If those courses are not available at your high school, you might explore:

  • Independent reading with a teacher sponsor
  • A directed independent study focused on philosophical texts
  • Online or summer philosophy seminars designed for high school students

These options are particularly helpful if they give you structured opportunities to receive feedback on philosophical writing.

If any of these experiences become part of your preparation, make sure they result in substantive written work that demonstrates analytical reasoning rather than short reflection pieces.

Core Skills to Build During Junior Year

While working toward your longer paper, focus on strengthening several discipline-specific skills that philosophy departments expect.

  • Argument mapping: breaking philosophical arguments into premises and conclusions.
  • Close textual interpretation: carefully analyzing small passages from major texts.
  • Structured writing: organizing arguments into clear logical steps.
  • Counterargument development: anticipating objections and responding thoughtfully.

These skills will not only strengthen the major paper but will also prepare you for the style of writing expected in undergraduate philosophy courses.

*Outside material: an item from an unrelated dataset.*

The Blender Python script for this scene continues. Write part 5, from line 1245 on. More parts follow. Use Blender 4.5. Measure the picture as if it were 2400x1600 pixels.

Summer Before Senior Year: The Critical Window

The summer before senior year is the ideal time to finalize your philosophical writing sample. With fewer academic distractions, you can revise extensively and incorporate outside feedback.

By the end of the summer, the goal should be a polished paper that you are comfortable referencing in applications or submitting to journals or competitions.

Even if the work is not formally published, the process of producing a sustained philosophical argument will strengthen both your intellectual preparation and your application narrative.

Timeline: Philosophy Preparation Calendar

Month Key Actions Target Outcome
January–February
  • Select a focused philosophical question for the paper.
  • Identify 2–3 primary philosophical texts relevant to the question.
  • Outline the core argument and structure.
Clear thesis and structured outline.
March
  • Draft the first major sections of the paper.
  • Develop the main argument and supporting analysis.
Partial draft demonstrating core reasoning.
April
  • Complete the full first draft (15–25 pages).
  • Revise for clarity and logical structure.
Complete working draft.
May
  • Seek feedback from a teacher or external reader.
  • Identify potential youth journals or essay competitions.
Substantive critique and revision plan.
June–July
  • Revise the paper extensively.
  • Strengthen argument structure and responses to objections.
Near-final polished paper.
August
  • Submit to a youth philosophy journal or competition.
  • Prepare to reference the work in applications (see §06 Essay Strategy).
External submission or validation.

If executed well, this single piece of philosophical work can become the intellectual centerpiece of your preparation for philosophy programs. It demonstrates exactly what admissions readers want to see: sustained reasoning, careful engagement with ideas, and the ability to think independently about difficult questions.